Many residents of Takasaki, Gunma Prefecture, responded coolly Thursday to news that Nakasone was resisting calls from the Liberal Democratic Party to make way for younger lawmakers.

The LDP veteran has rejected Koizumi’s request to abandon his plans to run in the Nov. 9 general election.

While one 54-year-old company employee in Takashi said he respected Nakasone for the great contribution he has made, he pointed out that “every person has to make a proper departure.”

“He should follow the example of Senichi Hoshino, the manager of the Hanshin Tigers (baseball team), who (recently) announced his coming resignation in a neat fashion,” the man said. “I hope he doesn’t try to run in a single-seat constituency.”

A 33-year-old housewife in the city was similarly unsympathetic.

“It’s not the place for a politician molded in the old style, and he should step aside for those who are coming up,” she said.

An influential member of the prefectural assembly who is close to Nakasone did not welcome the possibility of him seeking a 21st Diet term. He said it would not be fitting of the former prime minister to “leave a stain” on his career.

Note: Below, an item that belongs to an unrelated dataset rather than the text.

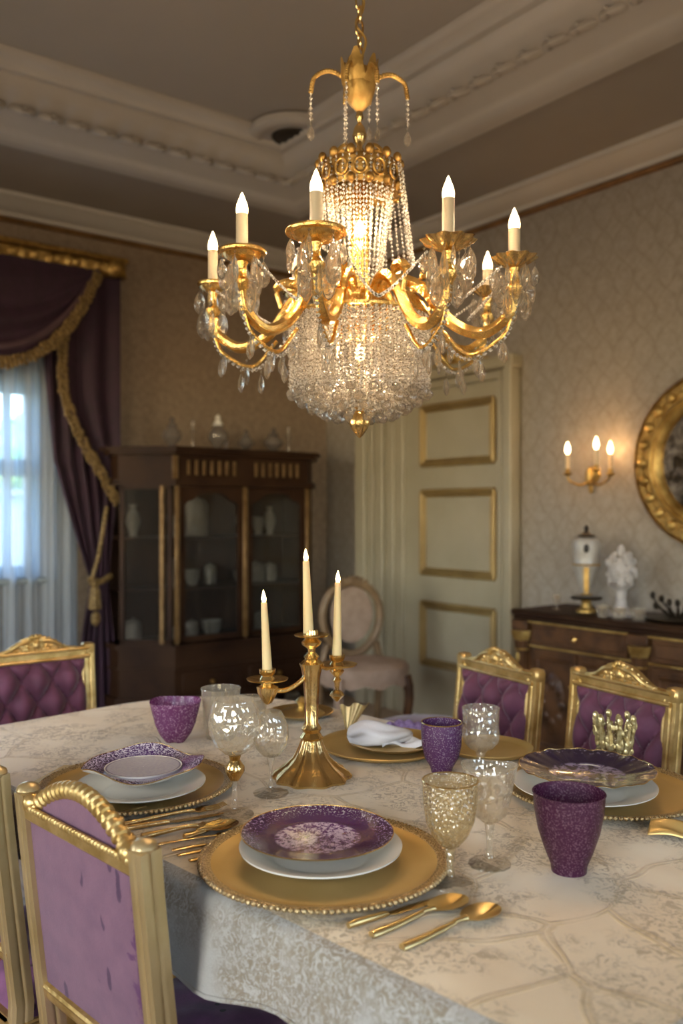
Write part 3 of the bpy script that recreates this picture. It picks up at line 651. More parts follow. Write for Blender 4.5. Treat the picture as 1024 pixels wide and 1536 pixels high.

According to staff at Nakasone’s local office, senior representatives of his support groups will meet with the former prime minister within the next few days to discuss the situation.

Residents of Fukuyama, Hiroshima Prefecture, meanwhile had mixed feelings over the political retirement of their favorite son, former Prime Minister Kiichi Miyazawa, who agreed to voluntary abandon plans to run in the election.

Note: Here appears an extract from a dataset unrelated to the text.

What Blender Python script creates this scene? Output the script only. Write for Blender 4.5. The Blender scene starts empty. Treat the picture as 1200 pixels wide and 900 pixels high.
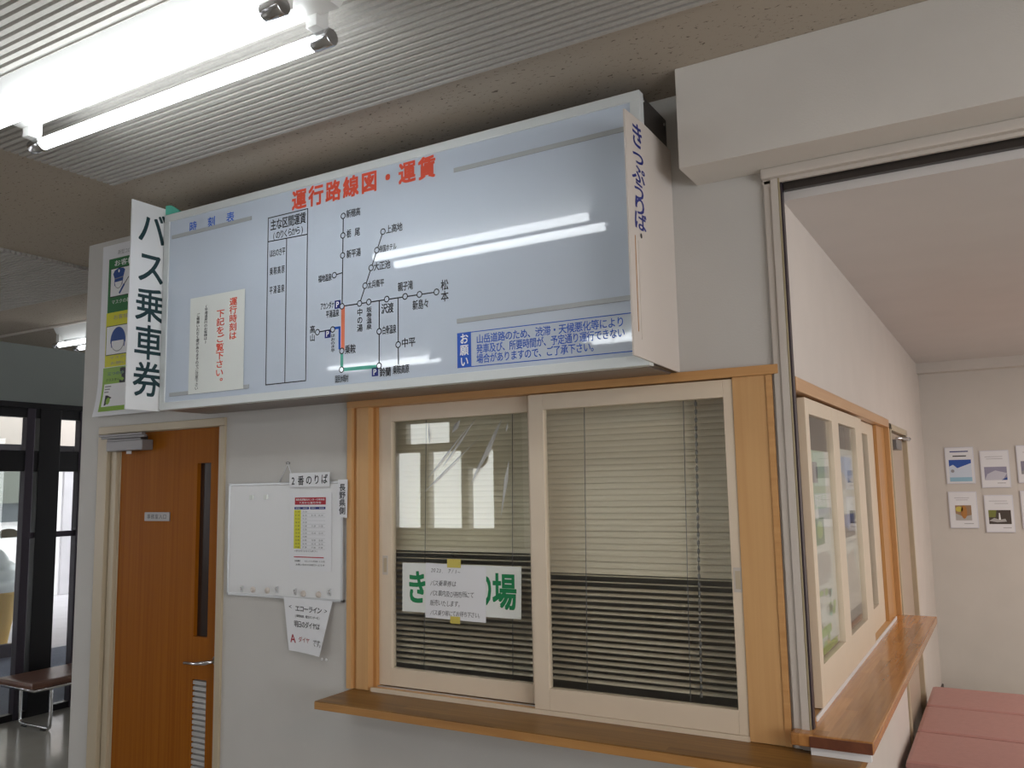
import bpy, bmesh, math, random
from mathutils import Vector, Matrix
random.seed(7)
SC = bpy.context.scene
COL = SC.collection

# ---------------------------------------------------------------- camera
cam_d = bpy.data.cameras.new('camera'); cam = bpy.data.objects.new('camera', cam_d); COL.objects.link(cam)
YAW, PIT, ROL = math.radians(-30.097), math.radians(6.847), math.radians(-1.120)
fw = Vector((math.sin(YAW)*math.cos(PIT), math.cos(YAW)*math.cos(PIT), math.sin(PIT)))
r0 = Vector((math.cos(YAW), -math.sin(YAW), 0)); u0 = r0.cross(fw)
rr = math.cos(ROL)*r0 + math.sin(ROL)*u0; uu = -math.sin(ROL)*r0 + math.cos(ROL)*u0
mw = Matrix((rr, uu, -fw)).transposed().to_4x4(); mw.translation = (0, -2.65, 1.70)
cam.matrix_world = mw
cam_d.sensor_width = 36; cam_d.lens = 991.8/1200*36; cam_d.clip_start = 0.02
SC.camera = cam

# ---------------------------------------------------------------- light
SC.view_settings.view_transform = 'Standard'; SC.view_settings.look = 'None'
SC.view_settings.gamma = 1.0; SC.view_settings.use_curve_mapping = False
SC.view_settings.exposure = 0.0
SKY = 5.6
TUBE = 13.5
world = bpy.data.worlds.new('sky'); SC.world = world; world.use_nodes = True
bg = world.node_tree.nodes['Background']; bg.inputs[0].default_value = (0.93, 0.96, 1.0, 1); bg.inputs[1].default_value = SKY

def portal(name, center, sx, sy, direction):
    l = bpy.data.lights.new(name, 'AREA'); l.shape = 'RECTANGLE'; l.size = sx; l.size_y = sy
    o = bpy.data.objects.new(name, l); COL.objects.link(o); o.location = center
    o.rotation_euler = Vector(direction).to_track_quat('-Z', 'Y').to_euler()
    l.cycles.is_portal = True
    return o
portal('portal', (-9.02, -2.7, 1.7), 3.6, 1.8, (1, 0, 0))
portal('portal', (-6.8, -5.52, 1.7), 2.6, 1.0, (0, 1, 0))
portal('portal', (3.32, -2.6, 1.7), 4.0, 1.6, (-1, 0, 0))
portal('portal', (3.32, 2.6, 1.7), 1.2, .8, (-1, 0, 0))
portal('portal', (-9.32, 2.6, 1.2), 4.0, 2.2, (1, 0, 0))

def fill_light(name, center, sx, sy, watts, col):
    l = bpy.data.lights.new(name, 'AREA'); l.shape = 'RECTANGLE'; l.size = sx; l.size_y = sy; l.energy = watts; l.color = col
    o = bpy.data.objects.new(name, l); COL.objects.link(o); o.location = center; return o
fill_light('added_warm_fill', (1.9, 2.9, 2.56), 1.2, .6, 52, (1.0, .88, .78))  # added fill that brightens the side room, no fixture here
fill_light('added_warm_fill', (1.9, -2.3, 2.94), 1.2, .6, 42, (1.0, .78, .62))  # added fill that warms the right of the hall, no fixture here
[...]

“Because younger people are on the rise, it’s important to follow the set rules,” said a 63-year-old man who has been a longtime supporter of Miyazawa, 84.

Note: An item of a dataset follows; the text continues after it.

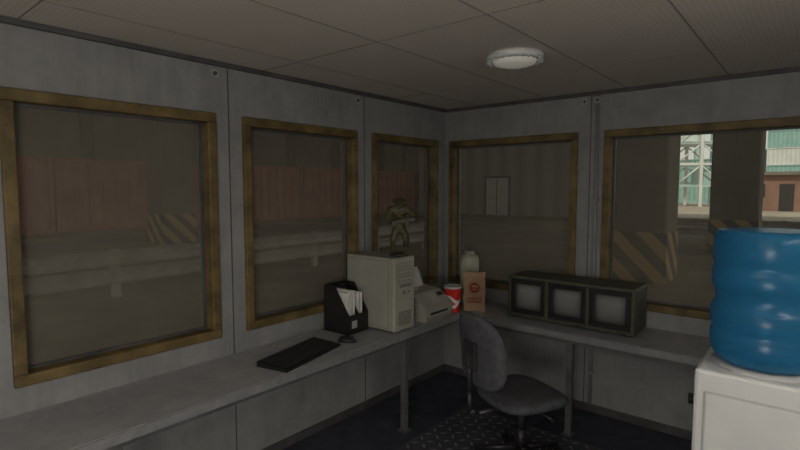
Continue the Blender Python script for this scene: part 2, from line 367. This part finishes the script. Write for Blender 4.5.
# ---------------------------------------------------------------- figurine (on tower top)
fz=DZ+0.5135; fl=(0.41,-1.14,fz)
fig=bpy.data.objects.new('monster_figurine',None); S.collection.objects.link(fig); fig.location=fl; fig.rotation_euler=(0,0,math.radians(38)); fig.scale=(0.98,0.98,0.98)
w=B(); w.lathe([(0,0),(0.066,0),(0.066,0.012),(0.06,0.018),(0,0.018)],'figd',32); w.obj('base',parent=fig)
# hunched creature, one arm stretched out to its left holding a weapon
V=[(0,0.010,0.190),(0,0.005,0.238),(0,-0.003,0.29),(0,-0.012,0.325),(0.0,-0.03,0.342),
 (0.028,0.004,0.176),(0.050,-0.022,0.112),(0.044,0.014,0.055),(0.047,0.0,0.028),(0.052,-0.028,0.024),
 (-0.028,0.004,0.176),(-0.046,-0.018,0.108),(-0.045,0.018,0.052),(-0.045,0.002,0.028),(-0.05,-0.024,0.024),
 (0.058,-0.012,0.322),(0.098,-0.035,0.292),(0.128,-0.070,0.270),(0.148,-0.092,0.272),
 (-0.056,-0.012,0.322),(-0.086,-0.008,0.268),(-0.060,-0.052,0.238),(-0.02,-0.078,0.245)]
E=[(0,1),(1,2),(2,3),(3,4),(0,5),(5,6),(6,7),(7,8),(8,9),(0,10),(10,11),(11,12),(12,13),(13,14),(3,15),(15,16),(16,17),(17,18),(3,19),(19,20),(20,21),(21,22)]
R=[.034,.032,(.050,.040),(.040,.034),.022,.030,.026,.018,.015,.014,.030,.026,.018,.015,.014,.027,.022,.018,.014,.027,.022,.018,.014]
skin('body',V,E,R,'fig',fig)
w=B()
hq=Matrix.Translation((0,-0.025,-0.005))
w.ball((0,-0.022,0.372),0.032,'fig',20,sc=(0.95,1.1,0.95),mtx=hq); w.ball((0,-0.050,0.358),0.020,'fig',14,sc=(1,1.1,0.7),mtx=hq)
w.ball((0.012,-0.054,0.377),0.005,'figd',8,mtx=hq); w.ball((-0.012,-0.054,0.377),0.005,'figd',8,mtx=hq); w.box((-0.012,-0.074,0.350),(0.012,-0.068,0.354),'figd',mtx=hq)
for sx in (1,-1):
    w.cyl((sx*0.024,-0.01,0.378),(sx*0.050,0.008,0.396),0.011,'fig',0.003,seg=10,mtx=hq)
    w.ball((sx*0.056,-0.012,0.328),0.027,'fig',14,sc=(1.1,1,0.8))
    w.ball((sx*0.022,-0.034,0.300),0.021,'fig',14,sc=(1.1,0.7,0.8))
    w.ball((sx*0.039,-0.006,0.148),0.022,'fig',14,sc=(0.9,0.9,1.4))
for i in range(7):
    a=-0.9+i*0.3; w.cyl((0.024*math.sin(a),-0.005,0.382),(0.042*math.sin(a),0.030,0.394+0.012*math.cos(a)),0.013,'fig',0.003,seg=8,mtx=hq)
for i in range(6): w.cyl((0,0.030-0.004*i,0.22+i*0.022),(0,0.068-0.004*i,0.235+i*0.024),0.013,'fig',0.001,seg=8)
for sx in (1,-1):
    for j in range(4):
        hx,hy,hz=(0.148,-0.092,0.272) if sx==1 else (-0.02,-0.078,0.245)
        w.cyl((hx-0.009+j*0.006,hy-0.004,hz+0.008),(hx-0.009+j*0.006,hy-0.02,hz-0.006),0.004,'fig',0.003,seg=6)
w.obj('head',parent=fig)
w=B()
q=Matrix.Translation((0.075,-0.098,0.258))@Matrix.Rotation(math.radians(-8),4,'Y')
w.box((-0.10,-0.010,-0.013),(0.04,0.010,0.014),'figd',0.003,mtx=q); w.cyl((0.04,0,0),(0.09,0,0),0.009,'figd',mtx=q,seg=12); w.cyl((0.08,0,0),(0.10,0,0),0.013,'figd',mtx=q,seg=12)
w.box((-0.125,-0.008,-0.03),(-0.095,0.008,0.008),'figd',0.004,mtx=q); w.box((-0.03,-0.006,-0.045),(-0.012,0.006,-0.01),'figd',0.002,mtx=q)
w.obj('weapon',parent=fig)

# ---------------------------------------------------------------- fax machine
w=B()
w.poly([(-0.17,0,0),(0.17,0,0),(0.17,0,0.10),(0.05,0,0.19),(-0.13,0,0.21),(-0.17,0,0.18)],'beige',ext=(0,0.34,0))
w.box((-0.16,0.01,0.0),(0.175,0.33,0.03),'beiged',0.004)
an=math.atan2(0.09,0.12)
sl=Matrix.Translation((0.11,0,0.1465))@Matrix.Rotation(an,4,'Y')
for i in range(4):
    for j in range(3): w.box((-0.045+i*0.024,0.16+j*0.026,0.0),(-0.028+i*0.024,0.178+j*0.026,0.006),'whited',0.001,mtx=sl)
w.box((-0.045,0.25,0),(-0.01,0.32,0.003),'slot',mtx=sl)
w.box((0.168,0.06,0.045),(0.172,0.28,0.062),'slot')
w.box((-0.10,0.015,0.19),(-0.07,0.075,0.225),'beiged',0.008); w.box((0.0,0.015,0.17),(0.03,0.075,0.215),'beiged',0.008); w.box((-0.12,0.02,0.215),(0.05,0.07,0.24),'beige',0.010)
q=Matrix.Translation((-0.08,0,0.20))@Matrix.Rotation(math.radians(-22),4,'Y')
w.box((-0.006,0.10,0),(0.0,0.31,0.14),'beige',0.002,mtx=q); w.box((0.001,0.12,0),(0.003,0.29,0.16),'paper',mtx=q)
w.obj('fax_machine',(0.30,-0.915,DZ))

# ---------------------------------------------------------------- soda cup
w=B(); 
def rcup(z): return 0.047+0.017*z/0.18
w.lathe([(0,0),(0.045,0),(0.047,0.004),(0.064,0.18),(0.062,0.18),(0.046,0.01),(0,0.01)],'cupred',36)
w.lathe([(0.062,0.176),(0.068,0.176),(0.068,0.19),(0.062,0.193),(0.06,0.188),(0.02,0.19),(0,0.19)],'whitep',36)
for k in range(2):
    for i in range(18):
        a0=-2.4+i*0.14; a1=a0+0.14
        def zc(a): return 0.10+0.022*math.sin(a*2.2+k*1.3)-k*0.035
        th=0.010*math.sin((i+0.5)/18*math.pi)+0.003
        pts=[]
        for a,z in ((a0,zc(a0)-th),(a1,zc(a1)-th),(a1,zc(a1)+th),(a0,zc(a0)+th)):
            r_=rcup(z)+0.0012; pts.append((r_*math.cos(a),r_*math.sin(a),z))
        w.poly(pts,'paper')
w.obj('soda_cup',(0.42,-0.49,DZ),math.radians(20)).scale=(1.08,1.08,1.08)

# ---------------------------------------------------------------- paper bag
w=B(); 
nz=9; per=[(-1,-1),(-0.33,-1),(0.33,-1),(1,-1),(1,0),(1,1),(0.33,1),(-0.33,1),(-1,1),(-1,0)]
rings=[]
for j in range(nz+1):
    f_=j/nz; z=0.30*f_; wx=0.085; wy=0.05*(1-0.75*max(0,(f_-0.45)/0.55))
    ring=[]
    for i,(px,py) in enumerate(per):
        jit=0.004 if 0<j else 0
        fx=px*wx*( (0.8 if f_>0.4 else 0.92) if (px in(1,-1) and py==0) else 1)
        zz=z+(0.008 if (j==nz and i%2) else 0)
        ring.append(w.bm.verts.new((fx+random.uniform(-jit,jit),py*wy+random.uniform(-jit,jit),zz)))
    rings.append(ring)
for A,Bq in zip(rings,rings[1:]):
    for i in range(len(per)):
        i2=(i+1)%len(per); w.bm.faces.new((A[i],A[i2],Bq[i2],Bq[i]))
w.bm.faces.new(list(reversed(rings[0])))
w.mi('bag')
def decal(cx,cz,r,k,seg=18,sx=1,sz=1,a0=0,a1=2*math.pi,off=0.006):
    pts=[]
    for i in range(seg):
        a=a0+(a1-a0)*i/(seg-1 if a1-a0<6.2 else seg)
        x=cx+r*sx*math.cos(a); z=cz+r*sz*math.sin(a)
        f_=z/0.30; wy=0.05*(1-0.75*max(0,(f_-0.45)/0.55))
        pts.append((x,-wy-off,z))
    w.poly(pts,k)
decal(0,0.185,0.042,'bagred') 
decal(0,0.19,0.028,'bag',sx=1,sz=0.55,a0=0,a1=math.pi,off=0.0075)
decal(0,0.178,0.026,'bag',sx=1,sz=0.3,a0=math.pi,a1=2*math.pi,off=0.0075)
for i in range(6): decal(-0.05+i*0.02,0.10,0.009,'bagred',4,sx=0.8,sz=1.3)
w.box((-0.055,-0.0575,0.07),(0.055,-0.0565,0.08),'bagred')
w.obj('takeaway_bag',(0.52,-0.33,DZ),math.radians(32))

# ---------------------------------------------------------------- jug
w=B(); w.lathe([(0,0),(0.07,0),(0.08,0.01),(0.08,0.36),(0.074,0.395),(0.055,0.415),(0.04,0.42),(0.04,0.43),(0,0.43)],'jug',32)
w.cyl((0,0,0.43),(0,0,0.445),0.042,'whited')
hd=[(0.07,0,0.34),(0.115,0,0.34),(0.12,0,0.28),(0.115,0,0.2),(0.078,0,0.19)]
for a,b_ in zip(hd,hd[1:]): w.cyl(a,b_,0.010,'jug',seg=10)
w.obj('plastic_jug',(0.36,-0.15,DZ),math.radians(130))

# ---------------------------------------------------------------- three-screen CRT console
w=B(); X0,X1=0.0,0.905; Yb=0.31; HM=0.32
w.box((X0,0.02,0.012),(X1,Yb,HM),'olive',0.012)
bw=0.024
w.box((X0,0,0.01),(X1,0.022,0.038),'olive',0.006); w.box((X0,0,HM-0.024),(X1,0.022,HM+0.003),'olive',0.006)
for i in range(4):
    xc=bw/2+i*((X1-bw)/3); w.box((xc-bw/2,0,0.036),(xc+bw/2,0.022,HM-0.022),'olive',0.004)
for i in range(3):
    xa=bw+i*((X1-bw)/3)+0.001; xb=(i+1)*((X1-bw)/3)-0.001; za,zb=0.038,HM-0.025
    g=0.032
    for bx in (((xa,0.004,za),(xb,0.03,za+g)),((xa,0.004,zb-g),(xb,0.03,zb)),((xa,0.004,za+g),(xa+g,0.03,zb-g)),((xb-g,0.004,za+g),(xb,0.03,zb-g))): w.box(bx[0],bx[1],'black',0.004)
    n=12; grid=[]
    for r_ in range(n+1):
        row=[]
        for c in range(n+1):
            u=-1+2*c/n; v=-1+2*r_/n
            vv=w.bm.verts.new(((xa+xb)/2+u*((xb-xa)/2-g+0.003),0.006+0.014*(u*u+v*v)/2,(za+zb)/2+v*((zb-za)/2-g+0.003)))
            vv[w.gl]=max(0,(1-u**4)*(1-v**4))*(0.72+0.28*v)
            row.append(vv)
        grid.append(row)
    vs=[v for r_ in grid for v in r_]
    for r_ in range(n):
        for c in range(n): w.bm.faces.new((grid[r_][c],grid[r_][c+1],grid[r_+1][c+1],grid[r_+1][c]))
    w._fin(vs,'crt',True)
    for j in range(3): w.cyl((xb-0.03-j*0.02,-0.004,0.023),(xb-0.03-j*0.02,0.003,0.023),0.006,'black',seg=10)
for x in (0.04,X1-0.08):
    for y in (0.03,Yb-0.06): w.box((x,y,0),(x+0.04,y+0.03,0.013),'black')
for i in range(8): w.box((X1-0.0005,0.08+i*0.018,0.09),(X1+0.001,0.088+i*0.018,0.24),'slot')
w.obj('security_monitor_console',(0.83,-0.35,DZ))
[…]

But Shinya Okuhara, secretary general of the LDP’s Hiroshima chapter, said that while he respects Miyazawa’s grave decision, it was deeply regrettable because he was the pride of Hiroshima Prefecture.

Miyazawa’s nephew, Yoichi Miyazawa, is planning to run in the prefecture’s No. 7 electoral district, and his supporters were at a loss over how to gauge the effect on his campaign of the elder Miyazawa’s retirement.